Culture Watch
In this issue:
Ladies of Liberty by Cokie Roberts has quality gossip. Even at its meanest, it is well-articulated and pertinent. The prose in Patricia Cornwell's The Front moves fast and furiously, rather like the tough-guy, noire novels of the ‘30’s.
The First 30 Days and Just Who Will You Be? represent two books we feel review-worthy in the self-help category
LADIES OF LIBERTY
The Women Who Shaped Our Nation
by Cokie Roberts, ©2008
Wm. Morrow/Harper Collins, publisher; hardback, 402 pp
How did your high school American History class begin? Were you faced with chanting sing-song the long list of presidents in an effort to memorize them, or asked to read interminably dull tomes that made every participant in America’s formation into either a hero or a villain, both of whom somehow managed to be incredibly boring?
If so, Ladies of Liberty is an antidote that will tickle your fancy, bring history into the realm of real, flawed, very interesting people, and make you incredibly proud to be a part of a country that brings to mind Mr. Shakespeare’s Miranda, when she said, “O brave new world, that has such people in’t.” Only in this case, it would have to be “... that has such women in’t.”
Ms. Roberts narrows her focus to women who influenced our young country between the years of 1800-1825, which is to say the years from the election of the second President, John Adams, through to the election of his son, John Quincy Adams, a period covering five presidents. J.Q. Adams was the sixth man elected to the Presidency, but Roberts does not cover his presidential years. By the end of this book, she doesn’t need to, because we have already become intimately acquainted with him and his wife, Louisa Catherine Adams. That acquaintance is probably stimulating enough to suggest doing some research of your own to fill in the next few years.
Do not think that it’s only the first ladies who are featured in this book, although Roberts’s reportage on Abigail Adams and Dolley Madison (”oh, that unfortunate propensity to taking snuff!”) would be more than enough to recommend it. However, Ms. Roberts delves deep into a staggering amount of correspondence preserved during that period. At the end of the book, there are something like 65 pages of footnotes to attest to her thoroughness.

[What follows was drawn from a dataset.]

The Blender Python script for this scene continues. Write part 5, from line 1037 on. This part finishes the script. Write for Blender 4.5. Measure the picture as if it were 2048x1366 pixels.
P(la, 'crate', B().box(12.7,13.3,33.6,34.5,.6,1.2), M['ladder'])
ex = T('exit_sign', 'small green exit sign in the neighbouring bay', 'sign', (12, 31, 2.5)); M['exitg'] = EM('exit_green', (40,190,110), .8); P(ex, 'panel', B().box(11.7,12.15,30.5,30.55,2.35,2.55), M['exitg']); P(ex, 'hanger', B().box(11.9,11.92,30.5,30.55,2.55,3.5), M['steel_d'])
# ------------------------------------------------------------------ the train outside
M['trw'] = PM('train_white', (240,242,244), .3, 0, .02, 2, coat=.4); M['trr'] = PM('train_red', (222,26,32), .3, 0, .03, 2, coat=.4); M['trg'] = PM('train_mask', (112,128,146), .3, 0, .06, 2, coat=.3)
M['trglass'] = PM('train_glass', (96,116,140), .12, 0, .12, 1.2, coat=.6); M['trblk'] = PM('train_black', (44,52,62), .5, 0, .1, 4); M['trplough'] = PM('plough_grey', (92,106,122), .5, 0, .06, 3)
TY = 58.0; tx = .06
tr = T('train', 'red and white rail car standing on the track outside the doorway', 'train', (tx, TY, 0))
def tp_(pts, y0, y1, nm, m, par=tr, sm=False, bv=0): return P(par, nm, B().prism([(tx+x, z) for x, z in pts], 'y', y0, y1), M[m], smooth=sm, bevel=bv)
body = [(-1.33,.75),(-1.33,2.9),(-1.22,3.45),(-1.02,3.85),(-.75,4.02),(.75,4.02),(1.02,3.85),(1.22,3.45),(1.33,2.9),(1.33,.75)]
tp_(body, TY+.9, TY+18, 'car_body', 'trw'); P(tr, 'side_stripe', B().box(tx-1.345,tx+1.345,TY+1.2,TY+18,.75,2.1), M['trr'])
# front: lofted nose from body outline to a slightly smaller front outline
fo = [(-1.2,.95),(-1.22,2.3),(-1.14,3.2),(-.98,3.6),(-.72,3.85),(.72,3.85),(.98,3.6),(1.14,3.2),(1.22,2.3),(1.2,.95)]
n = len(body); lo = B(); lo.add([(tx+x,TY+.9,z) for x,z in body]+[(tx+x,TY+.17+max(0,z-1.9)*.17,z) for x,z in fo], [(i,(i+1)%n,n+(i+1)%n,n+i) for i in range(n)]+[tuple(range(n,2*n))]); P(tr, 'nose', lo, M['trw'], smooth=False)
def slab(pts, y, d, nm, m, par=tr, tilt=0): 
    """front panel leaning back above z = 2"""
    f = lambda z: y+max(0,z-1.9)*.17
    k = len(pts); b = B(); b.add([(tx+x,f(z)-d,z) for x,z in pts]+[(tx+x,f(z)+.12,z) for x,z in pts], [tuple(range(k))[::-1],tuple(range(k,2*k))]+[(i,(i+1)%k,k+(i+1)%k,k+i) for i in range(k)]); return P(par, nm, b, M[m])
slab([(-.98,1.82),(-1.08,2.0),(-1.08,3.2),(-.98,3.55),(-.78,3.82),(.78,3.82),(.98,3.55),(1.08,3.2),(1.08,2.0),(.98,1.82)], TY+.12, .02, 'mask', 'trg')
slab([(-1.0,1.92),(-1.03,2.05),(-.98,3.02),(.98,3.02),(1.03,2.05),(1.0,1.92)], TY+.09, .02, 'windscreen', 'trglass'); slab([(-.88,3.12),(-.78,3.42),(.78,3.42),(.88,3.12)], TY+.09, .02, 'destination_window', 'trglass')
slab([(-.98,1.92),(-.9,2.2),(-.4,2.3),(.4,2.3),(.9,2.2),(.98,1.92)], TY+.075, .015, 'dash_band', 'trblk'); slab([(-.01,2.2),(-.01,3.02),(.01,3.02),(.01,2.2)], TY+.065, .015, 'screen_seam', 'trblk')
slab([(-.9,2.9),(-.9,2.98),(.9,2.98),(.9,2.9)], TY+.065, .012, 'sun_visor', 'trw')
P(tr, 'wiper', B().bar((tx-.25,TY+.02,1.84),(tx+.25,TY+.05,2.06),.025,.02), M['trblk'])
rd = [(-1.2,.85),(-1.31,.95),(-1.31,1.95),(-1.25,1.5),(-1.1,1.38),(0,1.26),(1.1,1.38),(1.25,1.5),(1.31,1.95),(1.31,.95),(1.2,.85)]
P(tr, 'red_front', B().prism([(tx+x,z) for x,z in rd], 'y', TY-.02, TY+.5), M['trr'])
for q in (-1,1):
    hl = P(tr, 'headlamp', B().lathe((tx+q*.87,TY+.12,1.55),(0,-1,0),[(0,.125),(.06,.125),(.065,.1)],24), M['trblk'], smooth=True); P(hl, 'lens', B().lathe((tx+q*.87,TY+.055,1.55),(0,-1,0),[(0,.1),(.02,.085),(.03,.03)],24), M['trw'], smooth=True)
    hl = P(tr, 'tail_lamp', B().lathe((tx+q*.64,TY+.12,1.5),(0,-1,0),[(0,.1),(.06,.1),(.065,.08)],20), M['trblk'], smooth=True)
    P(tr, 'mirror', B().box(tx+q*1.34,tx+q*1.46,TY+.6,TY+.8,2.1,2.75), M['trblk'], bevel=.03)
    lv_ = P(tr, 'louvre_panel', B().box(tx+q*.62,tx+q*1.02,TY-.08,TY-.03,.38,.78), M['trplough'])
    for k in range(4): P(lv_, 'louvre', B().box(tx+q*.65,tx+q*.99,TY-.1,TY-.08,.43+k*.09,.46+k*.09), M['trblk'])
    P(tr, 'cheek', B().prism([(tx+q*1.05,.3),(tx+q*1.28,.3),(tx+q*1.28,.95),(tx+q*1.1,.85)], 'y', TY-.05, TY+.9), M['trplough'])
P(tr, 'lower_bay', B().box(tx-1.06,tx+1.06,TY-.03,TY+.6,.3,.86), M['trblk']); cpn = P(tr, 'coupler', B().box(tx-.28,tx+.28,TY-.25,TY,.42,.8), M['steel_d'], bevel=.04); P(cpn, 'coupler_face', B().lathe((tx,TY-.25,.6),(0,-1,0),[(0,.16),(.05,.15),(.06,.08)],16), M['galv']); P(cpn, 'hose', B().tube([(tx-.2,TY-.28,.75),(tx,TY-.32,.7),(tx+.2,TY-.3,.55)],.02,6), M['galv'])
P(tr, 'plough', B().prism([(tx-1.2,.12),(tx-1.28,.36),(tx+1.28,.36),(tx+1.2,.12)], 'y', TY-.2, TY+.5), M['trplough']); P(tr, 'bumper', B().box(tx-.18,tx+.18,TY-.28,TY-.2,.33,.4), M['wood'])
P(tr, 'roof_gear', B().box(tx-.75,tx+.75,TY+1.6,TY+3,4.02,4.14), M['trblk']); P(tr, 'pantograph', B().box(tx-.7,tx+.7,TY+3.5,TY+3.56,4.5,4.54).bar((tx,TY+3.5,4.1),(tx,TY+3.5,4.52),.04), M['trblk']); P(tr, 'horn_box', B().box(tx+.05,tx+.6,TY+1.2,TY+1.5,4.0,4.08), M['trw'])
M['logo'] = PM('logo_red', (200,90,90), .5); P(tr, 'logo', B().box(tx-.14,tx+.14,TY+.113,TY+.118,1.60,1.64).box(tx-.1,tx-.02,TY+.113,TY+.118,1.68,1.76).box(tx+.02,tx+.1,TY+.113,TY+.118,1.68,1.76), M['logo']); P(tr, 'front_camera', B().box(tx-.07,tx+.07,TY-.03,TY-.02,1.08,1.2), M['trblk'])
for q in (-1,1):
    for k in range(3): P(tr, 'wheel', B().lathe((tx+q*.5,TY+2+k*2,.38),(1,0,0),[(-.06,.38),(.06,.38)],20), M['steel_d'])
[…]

We meet feminists, reformers, educators, abolitionists, women who started businesses and charitable enterprises, explorers, creators of religious schools (including a Roman Catholic school begun by Mother Seton in Baltimore, and Jewish Synagogue Schools formed by Rebecca Gratz in Philadelphia, both brave and unusual ventures in a country largely Protestant). I particularly loved her descriptions of the Snake Woman, toting her infant son as she led Lewis and Clark into the West. Without Sacagawea, the expedition probably wouldn’t have made it to the Pacific and back. She served as their interpreter. She had unerring knowledge of the tribes and the topography of a vast area of the uncharted country. She even knew how to dig for wild artichokes and to forage for other berries, roots and herbs to supplement the travelers’ diet (i.e. whatever meat they could shoot). And all this when she was at 16 or 17 years of age.
As you might expect in a book devoted to women, there is plenty of gossip about everything under the sun: who is doing what with whom; what someone had the audacity to wear; who gave the world’s most boring speeches, etc. This, however, is quality gossip. Even at its meanest, it is well-articulated and pertinent. Those nineteenth-century ladies were wonderful writers.
One of the most surprising aspects of the stories is the amount of traveling done by these women, in all manner of wagons and buggies and even on horseback, on roads that were little more than bumpy, unmarked trails. It took not hours but days and weeks to get from New England to Washington, let alone from the Ohio Territory or the southern states. But they also crossed the ocean, to France, to England, to Spain, to Russia. When a trans-Atlantic voyage took upwards of two months and ran the risk of storms, warships, and pirates, it must have taken incredible courage for women and sometimes their children, too, to chance the trip. Many made the round trip more than once.
The forty-day journey of Louisa Catherine Adams and her seven-year-old son, through snow and mud and dangerous territory, from St. Petersburg in Russia to a Paris which was then in the grip of chaos, is as hair-raising as any tale in an adventure novel. Talk about a cool head and grace under pressure — well, read it for yourself. Please do.
That is the advice of yr. obed. svt.